How Much Can You Earn?

Mechanical engineering offers strong starting salaries and long-term stability due to the constant need for technical infrastructure.

• Mechanical Engineers: Median annual salary of approximately $92,000–$110,000.
• Robotics/Automation Engineers: Salaries typically range from $95,000 to $130,000.
• Senior Design Managers: Median annual salary of around $115,000–$150,000.
• Entry-Level Junior Engineers: Often start between $70,000 and $85,000.

Is This Degree Hard?

The difficulty is in the mathematical and physical intensity. You must be a master of Calculus and Physics. It is a "high-workload" major that requires many hours in the lab and the machine shop.

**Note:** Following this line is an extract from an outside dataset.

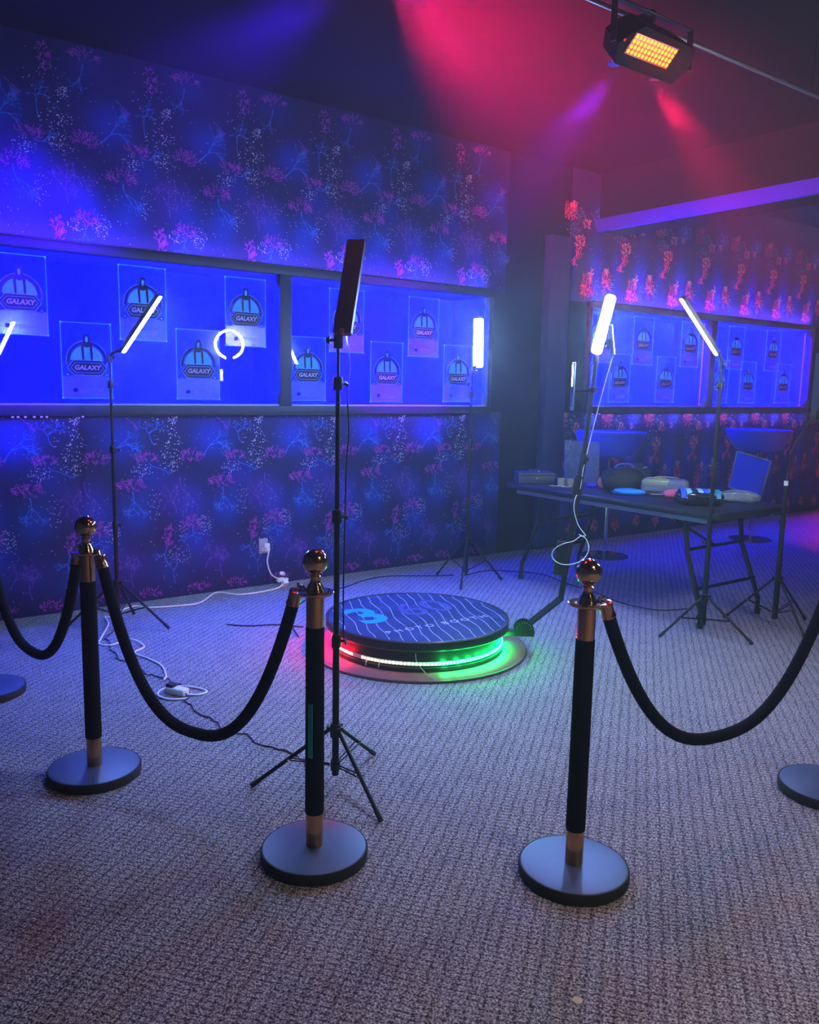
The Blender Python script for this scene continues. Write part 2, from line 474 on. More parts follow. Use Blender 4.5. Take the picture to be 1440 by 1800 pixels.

It also requires a "spatial mind"—the ability to look at a 2D drawing and visualize how a 3D mechanism will move. It is considered one of the more challenging undergraduate degrees, but its broad nature makes it highly rewarding for those who like variety.

Who Should Consider This Degree?

This degree may be a good fit if you:

• Have always been curious about "how things work" and used to take apart your toys
• Love Math and Physics but want to see the results in the physical world
• Enjoy working with both computers (modeling) and tools (prototyping)
• Want a flexible career that allows you to move between many different industries
• Are a natural problem-solver who enjoys finding the most efficient way to do something

How to Prepare in High School

• Take the highest levels of Math (Calculus) and Physics available
• Join a robotics team (like FIRST Robotics) to get hands-on experience with mechanisms
• Learn 3D modeling software like Fusion 360 or Onshape; many are free for students
• Practice "Coding" (Python or C++); modern mechanical systems are almost always controlled by software
• Work on a personal "build" project—whether it's a 3D-printed gadget or fixing an old engine

The ability to apply the principles of physics and energy to design the machines and systems that move the world is the hallmark of a successful mechanical engineering professional.